Q. How Much Time do I Have in which to Make a Claim?

The time limits that you have in which to make claims for construction defects vary from state to state and can be substantially different. Time limits can also vary depending on whether the fault in your property is considered to be a “parent defect” (one which is obvious and readily discoverable), a “latent defect” (one which is hidden and only becomes apparent after a number of years), or a “known defect” (one which the builder with “reasonable diligence” should have been aware of at the time of construction).

This is definitely a question that cannot be answered comprehensively in our Construction Defects Q&A and is one that should be directed to a construction defect attorney.

Q. Who Can Make Claims for Construction Defects?

Any individual, partner, or entity whose interests in the property have been harmed may make claims for construction defects – but with restrictions. In some states, only the original owner of the property may make a construction defect compensation claim; whereas, in other states, subsequent owners of a property may also be entitled to compensation for property defects.

The situation becomes more complicated when an owner of a condominium has been affected by a construction defect which has damaged other properties in the residential block. In many cases, claims for construction defects can be made by a property owners association (POA) on behalf of the affected owner(s); but the extent of the POA´s responsibility may be limited depending on the wording of the POA´s governing documents.
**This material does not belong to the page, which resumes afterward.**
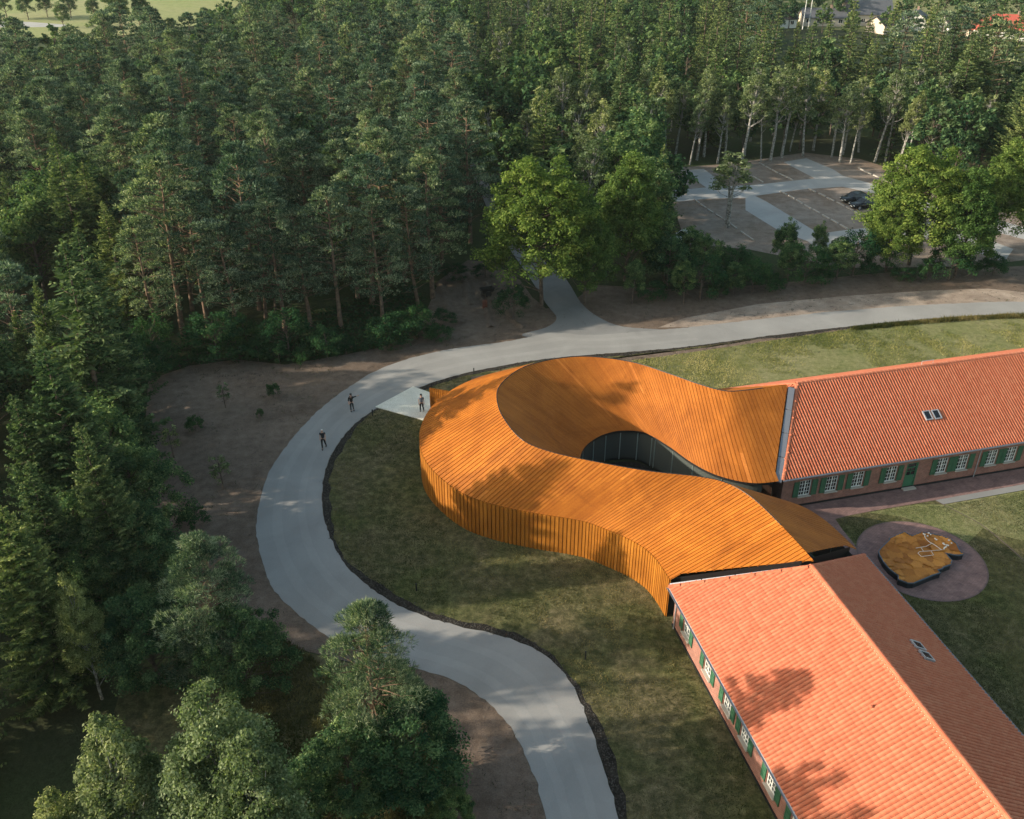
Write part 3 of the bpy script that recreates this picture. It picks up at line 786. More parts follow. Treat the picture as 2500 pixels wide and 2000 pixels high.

This again is a question which cannot be comprehensively answered in a Construction Defects Q&A.

Q. How Much Compensation for Construction Defects Can I Recover?

The amount of compensation that you will be entitled to recover for a fault in your property is usually limited to the cost of repairs (including any repairs you have already undertaken), the decrease in the value of your property, the cost of investigations by experts to support your claim, any additional expenses you may have incurred by moving out from your residential or commercial property while repairs are being conducted and an amount for your loss of use and enjoyment.

Construction defect law varies from state to state regarding whether it will be possible to claim punitive damages, and the recovery of fees charge by your construction defect attorney is also subject to state legislation – although many attorney´s offer their services on a contingency fee basis, or will build their charges into a negotiated settlement so that you do not have to pay them.

Q. Can I Sell or Re-finance my Home during a Construction Defect Compensation Claim?

Being involved in a construction defect compensation claim should not prevent you from selling or re-financing your property, although some lenders will have policies against financing properties that are involved in claims for construction defects.

You must disclose to any prospective purchaser or lender that you are involved/have been involved in a construction defect compensation claim and furnish the purchaser/lender with copies of the investigations conducted by your construction expert, any settlement terms or judgments related to the claim, and a detailed report of any repairs that had been carried out before, or as a result of, a claim.